Task objective
Return the lines below that carry the word "clip".

Data section
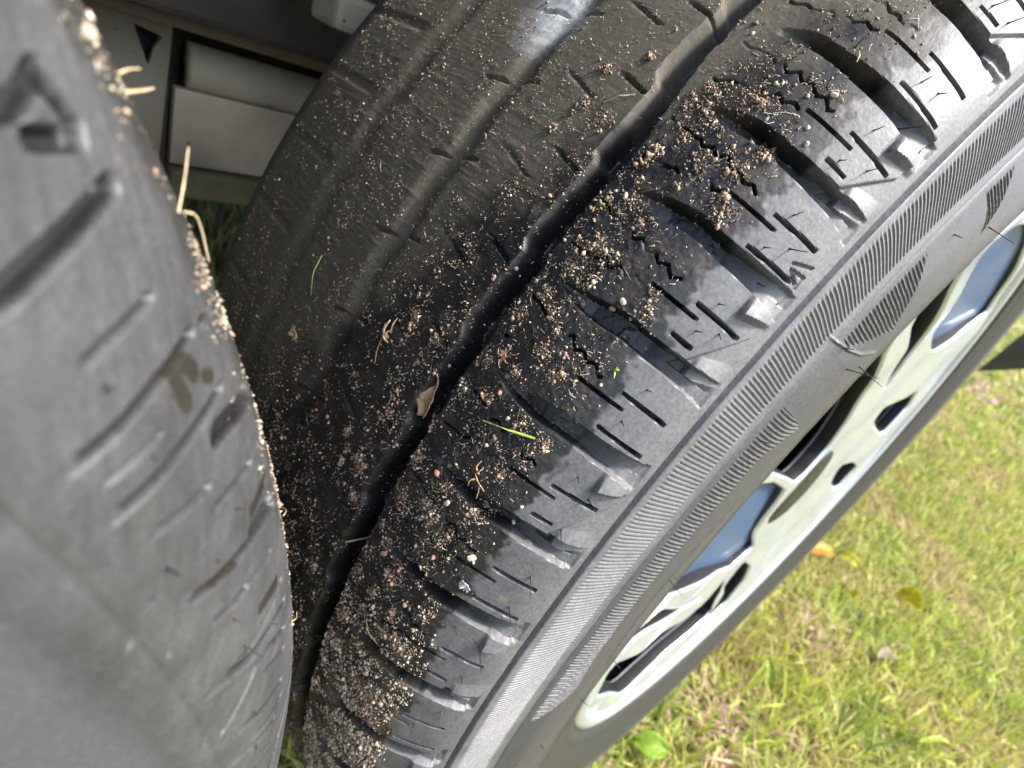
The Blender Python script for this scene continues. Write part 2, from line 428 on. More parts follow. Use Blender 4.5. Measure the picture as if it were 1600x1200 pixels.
def tyre_colour(TT, SS, h, tr, left):
    sd = tr.seed
    n1 = fbm(TT * .55, SS * 95, sd + 31); n2 = fbm(TT * 4, SS * 700, sd + 37); n3 = fbm(TT * 1.4, SS * 240, sd + 41)
    c = np.zeros(TT.shape + (3,)) + np.array([.132, .132, .133])
    c = c * (.72 + .55 * n1[..., None]) * (.85 + .3 * n2[..., None]) if not left else c * (.62 + .56 * n1[..., None]) * (.93 + .14 * n2[..., None])
    rough = np.full(TT.shape, .50) + .12 * (n2 - .5)
    # sidewall a little darker and smoother, bands dusty
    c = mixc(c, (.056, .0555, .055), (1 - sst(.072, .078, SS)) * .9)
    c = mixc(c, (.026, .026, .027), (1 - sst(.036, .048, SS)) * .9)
    # dusty tan wash in recesses of the shoulder
    c = mixc(c, (.13, .115, .085), np.clip(n3 - .5, 0, 1) * 1.1 * sst(.097, .101, SS) * (1 - sst(.12, .125, SS)) * (.35 if left else .6))
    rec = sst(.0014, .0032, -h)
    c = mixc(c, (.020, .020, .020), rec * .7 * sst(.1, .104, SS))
    c = mixc(c, (.15, .11, .07), np.clip(1 - np.abs(SS - .0984) / .0006, 0, 1) * (.12 if left else .5) * n1 * 1.6)
    if left:
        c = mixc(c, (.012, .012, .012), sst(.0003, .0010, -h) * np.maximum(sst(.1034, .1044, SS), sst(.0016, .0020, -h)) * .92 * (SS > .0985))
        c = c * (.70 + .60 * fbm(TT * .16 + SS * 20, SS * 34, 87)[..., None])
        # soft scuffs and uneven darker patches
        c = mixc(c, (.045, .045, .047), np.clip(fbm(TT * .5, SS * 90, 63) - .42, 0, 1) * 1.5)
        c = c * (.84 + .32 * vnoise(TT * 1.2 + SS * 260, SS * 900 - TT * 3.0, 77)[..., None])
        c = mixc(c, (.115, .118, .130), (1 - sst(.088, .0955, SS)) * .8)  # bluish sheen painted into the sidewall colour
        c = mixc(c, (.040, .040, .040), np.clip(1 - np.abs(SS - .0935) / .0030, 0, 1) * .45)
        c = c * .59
        c = mixc(c, (.03, .029, .024), sst(.128, .133, SS + (n3 - .5) * .01) * .8)
        def cap(t0, s0, t1, s1, wd):
            ax, ay = t0 * MM, s0; vx, vy = (t1 - t0) * MM, s1 - s0
            px = TT * MM
            q = np.clip(((px - ax) * vx + (SS - ay) * vy) / (vx * vx + vy * vy + 1e-12), 0, 1)
            return np.hypot(px - ax - q * vx, SS - ay - q * vy) + (n2 - .5) * .0006 - wd
        st = np.minimum.reduce([cap(20.55, .1046, 19.7, .1115, .0008), cap(17.15, .1004, 16.5, .107, .0007), cap(16.95, .1130, 16.2, .1195, .0010),
                                cap(24.75, .1163, 24.1, .1160, .0012), cap(24.7, .1185, 24.3, .1195, .0012), cap(19.8, .1188, 19.45, .1262, .0009), cap(23.9, .121, 23.7, .122, .0008)])
        m = 1 - sst(-.0002, .0003, st)
        c = mixc(c, (.028, .026, .018), m * .85); rough = rough * (1 - m) + .16 * m
        rough = np.clip(rough + .02, .2, .9)
    else:
        e = .1205 + (n3 - .5) * .012 + (n2 - .5) * .004
        tread = sst(-.0012, .0016, SS - e)
        c = mixc(c, (.0125, .0125, .0135), tread * .96); rough = rough * (1 - tread) + (.36 + .25 * n1) * tread
        # brown mud film
        mud = np.clip((n3 - .44) * 4, 0, 1) * tread
        c = mixc(c, (.055, .042, .028), mud * .5); rough = rough + .25 * mud
        # grey-brown tone over the upper inner tread
        b = SS - (.140 + .0029 * (TT - 144)) + (n1 - .5) * .03
        upper_zone = sst(-.010, .012, b) * tread * (1 - sst(168, 178, TT))
        c = mixc(c, (.112, .099, .072), upper_zone * (.66 + .34 * n2))
        c = mixc(c, (.050, .047, .040), upper_zone * sst(.0025, .005, -h) * .85); rough = rough + .25 * upper_zone
        # pale patch high on the inner rib
        d = np.hypot((TT - 146.3) * MM * .8, SS - .206)
        c = mixc(c, (.46, .48, .50), np.clip((1 - sst(.001, .015, d)) * 1.2 * n2 * 1.3, 0, .9))
        # tan silt low down near the ground
        silt = sst(174, 181, TT) * (1 - sst(200, 206, TT)) * sst(.117, .121, SS) * (1 - sst(.146, .151, SS)) * np.clip((n3 - .36) * 4, 0, 1)
        c = mixc(c, (.13, .098, .06), silt * .65)
        # cuts darker and smoother with depth
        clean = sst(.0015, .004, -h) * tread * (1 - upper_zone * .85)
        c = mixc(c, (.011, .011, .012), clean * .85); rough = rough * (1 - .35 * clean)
        c = mixc(c, (.20, .16, .11), (1 - sst(.0, .0022, np.hypot((TT - 169.4) * MM, SS - .1126))) * .8 * n2 * 1.6)
    c = np.clip(c, .004, .8)
    return np.concatenate([c.reshape(-1, 3), np.clip(rough, .18, .95).reshape(-1, 1)], 1)

G_R = [128.7, 133.8, 138.6, 143.2, 147.5, 151.7, 156.4, 161.0, 165.9, 171.0, 176.7, 182.3, 187.6, 192.6, 197.5, 202.3, 207]
G_L = [-11, -6, -1.2, 3.6, 8.4, 13.2, 17.6, 22.2, 27.8, 33.3, 38.2, 43, 48]
TR_R = Tread(G_R, True, ((.45, .82), (.47, .79)), 5)
TR_L = Tread(G_L, True, ((.27, .53), (.58, .84)), 8, left=True)
S_SW = np.concatenate([np.linspace(0, .05, 26, endpoint=False), np.linspace(.05, .0965, 62)])
S_R = np.concatenate([np.arange(.0962, .156, .00036), np.arange(.156, .168, .0005), np.arange(.168, .287, .0018), np.linspace(.2875, S_END - .001, 14)])
S_SWL = np.linspace(0, .0965, 60)
S_L = np.concatenate([np.arange(.0962, .128, .00036), np.arange(.128, .146, .0008), np.arange(.146, .287, .004), np.linspace(.288, S_END - .001, 10)])

# ------------------------------------------------------------------ wheels
def poly_sector(pts):       # (deg, r) -> xz list
    return [(r * math.cos(math.radians(a)), r * math.sin(math.radians(a))) for a, r in pts]

def round_poly(pts, rad, n=6):
    """round the corners of a closed 2-D polygon"""
    out = []; N = len(pts)
    for i in range(N):
        p0 = Vector(pts[i - 1]); p = Vector(pts[i]); p1 = Vector(pts[(i + 1) % N])
        a = (p0 - p); b = (p1 - p); la, lb = a.length, b.length
        d = min(rad, la * .45, lb * .45)
        q0 = p + a.normalized() * d; q1 = p + b.normalized() * d
        for k in range(n + 1):
            t = k / n
            out.append(tuple(q0 * (1 - t) ** 2 + p * 2 * t * (1 - t) + q1 * t * t))
    return out

def arc(a0, a1, r, n=10):
    return [(a0 + (a1 - a0) * i / n, r) for i in range(n + 1)]

def plate_mesh(name, outer, holes, thick, bev, res=2):
    """flat plate with holes in the xz-plane, front towards -y, made by a filled 2-D curve"""
    cu = bpy.data.curves.new(name, 'CURVE'); cu.dimensions = '2D'; cu.fill_mode = 'BOTH'
    for loop in [outer] + holes:
        sp = cu.splines.new('POLY'); sp.points.add(len(loop) - 1)
        for i, p in enumerate(loop): sp.points[i].co = (p[0], p[1], 0, 1)
        sp.use_cyclic_u = True
    cu.extrude = thick / 2 - bev; cu.bevel_depth = bev; cu.bevel_resolution = res; cu.offset = -bev
    tmp = bpy.data.objects.new('tmp', cu); COL.objects.link(tmp)
    dg = bpy.context.evaluated_depsgraph_get()
    me = bpy.data.meshes.new_from_object(tmp.evaluated_get(dg))
    bpy.data.objects.remove(tmp); bpy.data.curves.remove(cu)
    me.name = name
    # curve x,y,z -> x, -z, y  (front face at -y)
    n = len(me.vertices); co = np.empty(n * 3, np.float32); me.vertices.foreach_get('co', co); co = co.reshape(-1, 3)
    co = np.stack([co[:, 0], -co[:, 2], co[:, 1]], 1)
    me.vertices.foreach_set('co', co.ravel().astype(np.float32)); me.update()
    return me

def lathe(name, pr, seg=128, a0=0, a1=360):
    n = len(pr); full = abs(a1 - a0 - 360) < 1e-6
    A = np.radians(np.linspace(a0, a1, seg, endpoint=not full))
    pr = np.array(pr)
    P = np.stack([pr[None, :, 1] * np.cos(A)[:, None], np.repeat(pr[None, :, 0], len(A), 0), pr[None, :, 1] * np.sin(A)[:, None]], -1).reshape(-1, 3)
    m = len(A); ii = np.arange(m if full else m - 1)
    i = ii[:, None] * n + np.arange(n - 1)[None]; j = ((ii + 1) % m)[:, None] * n + np.arange(n - 1)[None]
    return raw_mesh(name, P, np.stack([i, i + 1, j + 1, j], -1).reshape(-1, 4), 4)

def shift(me, dy=0.0):
    n = len(me.vertices); co = np.empty(n * 3, np.float32); me.vertices.foreach_get('co', co); co = co.reshape(-1, 3)
    co[:, 2] += AX; co[:, 1] += dy
    me.vertices.foreach_set('co', co.ravel()); me.update(); return me

YF = 0.0125
def dish(r):
    return .0062 * np.clip(1 - (np.asarray(r) / .192) ** 2, 0, 1)
#     # plane of the spoke faces
# openings and recesses of the cast face as (angle, radius) outlines
WINDOWS = [
    (arc(131.5, 158, .1945, 8) + [(157.5, .135), (155, .046), (120, .046), (114.5, .075), (121, .115), (129, .155)], .009),
    ([(119, .193), (127, .193), (122.5, .16), (111.5, .128), (101, .100), (94, .086), (95, .1), (100, .125), (111, .157)], .005),
    ([(36, .083), (43, .087), (31, .125), (27, .155), (18, .168), (8, .150), (20, .108)], .007),
    ([(-13, .108), (-1, .088), (-3, .130), (-7, .172), (-16, .172)], .007),
    ([(-82, .081), (-66, .108), (-62, .146), (-67, .174), (-79, .168), (-86, .120)], .007),
    ([(-103, .085), (-80, .124), (-83, .148), (-105, .172), (-122, .186), (-148, .1945), (-160, .190), (-143, .155), (-121, .122), (-108, .104)], .008)]
INLAYS = [
    arc(47, 114.5, .1935, 16) + [(103, .155), (88, .127), (73, .120), (60, .127), (50, .158)],
    arc(161, 181, .1935, 8) + [(194, .140), (206, .103), (250, .072), (266, .056), (230, .046), (190, .046), (163, .060), (160, .124)],
    arc(188, 193, .1935, 3) + [(204, .150), (222, .118), (238, .100), (230, .102), (212, .124), (197, .150)]]
def rim_parts():
    """meshes of the alloy wheel, about the axle at z = AX"""
    P = {}
    holes = []
    for v, rad in WINDOWS + [(q, .006) for q in INLAYS]:
        holes.append(round_poly(poly_sector(v), rad))
    outer = [(.2020 * math.cos(q), .2025 * math.sin(q)) for q in np.linspace(0, 2 * math.pi, 160, endpoint=False)]
    me = plate_mesh('spoke_face', outer, holes, .011, .0016)
    bm = bmesh.new(); bm.from_mesh(me)
    for g_ in np.arange(-.196, .2, .014):
        for nrm in ((1, 0, 0), (0, 0, 1)):
            bmesh.ops.bisect_plane(bm, geom=bm.verts[:] + bm.edges[:] + bm.faces[:], plane_co=Vector(nrm) * g_, plane_no=nrm)
    bm.normal_update()
    for f in bm.faces:
        f.material_index = 1 if abs(f.normal.y) < .25 and math.hypot(f.calc_center_median().x, f.calc_center_median().z) < .1985 else 0
    for v in bm.verts:
        v.co.y += float(dish(math.hypot(v.co.x, v.co.z))) + .0011 * math.sin(v.co.x * 61 + 1.0) * math.sin(v.co.z * 53 + .4)
    bm.to_mesh(me); bm.free()
    me.materials.append(M_SILVER); me.materials.append(M_BLACK)
    P['spoke_face'] = (shift(me, YF + .0055), None, None)
    # flange lip and barrel
    lip = [(.024, .1990), (.0165, .2005), (.0118, .2022), (.0100, .2042), (.0092, .2075), (.0098, .2112), (.0125, .2135), (.016, .2135), (.018, .210)]
    P['rim_lip'] = (shift(lathe('rim_lip', lip, 180)), M_SILVER, None)
    bar = [(.022, .1995), (.030, .1965), (.045, .186), (.09, .180), (.15, .184), (.19, .198), (.199, .211)]
    P['rim_barrel'] = (shift(lathe('rim_barrel', bar, 140)), M_BLACK, None)
    drum = [(.040, .001), (.040, .060), (.046, .098), (.052, .110), (.058, .114), (.14, .116), (.145, .06)]
    P['brake_drum'] = (shift(lathe('brake_drum', drum, 90)), M_DRUM, None)
    cap = [(.0172, .0005), (.0173, .014), (.0176, .026), (.0186, .0325), (.0205, .0345), (.024, .0348)]
    P['hub_cap'] = (shift(lathe('hub_cap', cap, 64)), M_CAP, None)
    return P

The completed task
    c = mixc(c, (.13, .115, .085), np.clip(n3 - .5, 0, 1) * 1.1 * sst(.097, .101, SS) * (1 - sst(.12, .125, SS)) * (.35 if left else .6))
    c = mixc(c, (.15, .11, .07), np.clip(1 - np.abs(SS - .0984) / .0006, 0, 1) * (.12 if left else .5) * n1 * 1.6)
        c = mixc(c, (.045, .045, .047), np.clip(fbm(TT * .5, SS * 90, 63) - .42, 0, 1) * 1.5)
        c = mixc(c, (.040, .040, .040), np.clip(1 - np.abs(SS - .0935) / .0030, 0, 1) * .45)
            q = np.clip(((px - ax) * vx + (SS - ay) * vy) / (vx * vx + vy * vy + 1e-12), 0, 1)
        rough = np.clip(rough + .02, .2, .9)
        mud = np.clip((n3 - .44) * 4, 0, 1) * tread
        c = mixc(c, (.46, .48, .50), np.clip((1 - sst(.001, .015, d)) * 1.2 * n2 * 1.3, 0, .9))
        silt = sst(174, 181, TT) * (1 - sst(200, 206, TT)) * sst(.117, .121, SS) * (1 - sst(.146, .151, SS)) * np.clip((n3 - .36) * 4, 0, 1)
    c = np.clip(c, .004, .8)
    return np.concatenate([c.reshape(-1, 3), np.clip(rough, .18, .95).reshape(-1, 1)], 1)
    return .0062 * np.clip(1 - (np.asarray(r) / .192) ** 2, 0, 1)